A man whom many around him describe as a perfectionist said it was more important than ever to make things exactly right.
Ron said when he sends the urn, it will come with a set of directions: “Under no circumstances do you use this one until you really have to, I don’t want you to go.”
Renee described the family as practical people who highly appreciate art. For them, the urns make sense, as a perfect culmination of the two.
Renee doesn’t want Ron to make her an urn, and Ron doesn’t want one himself.
“I would prefer, at this point in my life, I say just scatter me to the wind,” Ron said. “I think what you do in life has more of the memories than a tombstone.”
Ron turns 80 this Christmas Eve, and when he reads the newspaper obituaries, he’s been noticing about half the folks listed are younger, and says to himself, “Well, so far, so good.”
The only question Ron asked his siblings about their urns was, “What are you going to do with it?”
Part of the reason Ron finds this question important has everything to do with why he doesn’t want one himself. He doesn’t want his children, or grandchildren, having to hang on to his urn out of obligation.

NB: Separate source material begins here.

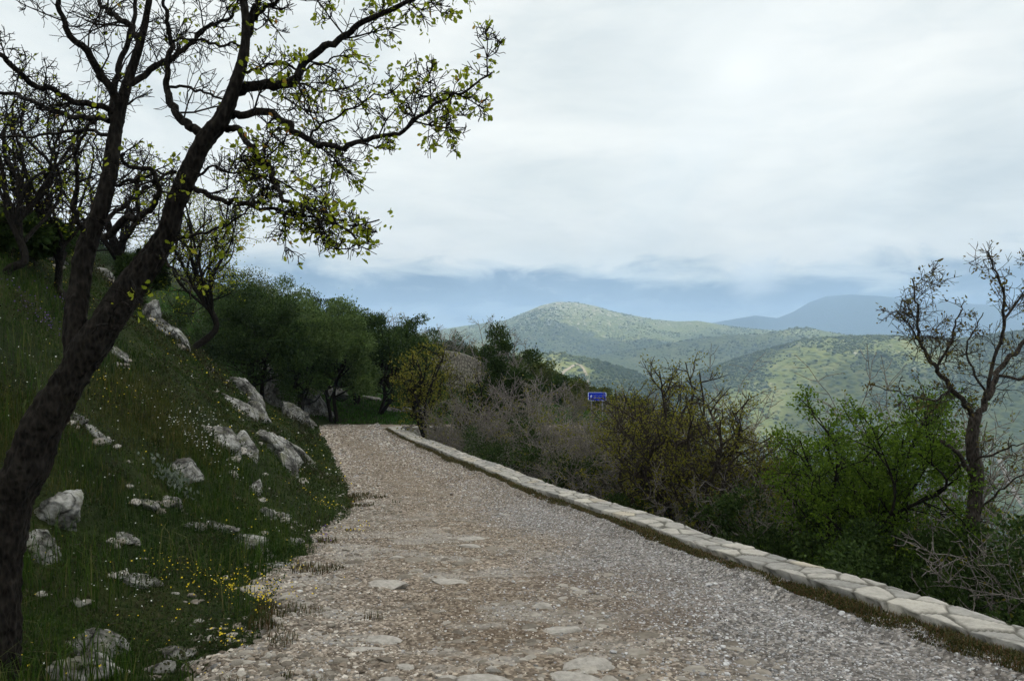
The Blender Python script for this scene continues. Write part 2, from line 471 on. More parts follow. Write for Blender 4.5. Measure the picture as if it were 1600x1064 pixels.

Ron has a friend who works estate sales, and he told Ron that urns are frequently found in the basements.
“If I had my grandparents’ urns here, what would do I with them?” Ron said. “Life goes on. I don’t want my kids to have that.”
Pagel remembers her brother asking that question.
“I said, ‘I’m going to bury it,’ and he said, ‘Good, because that’s where urns should be,’ ” Pagel said.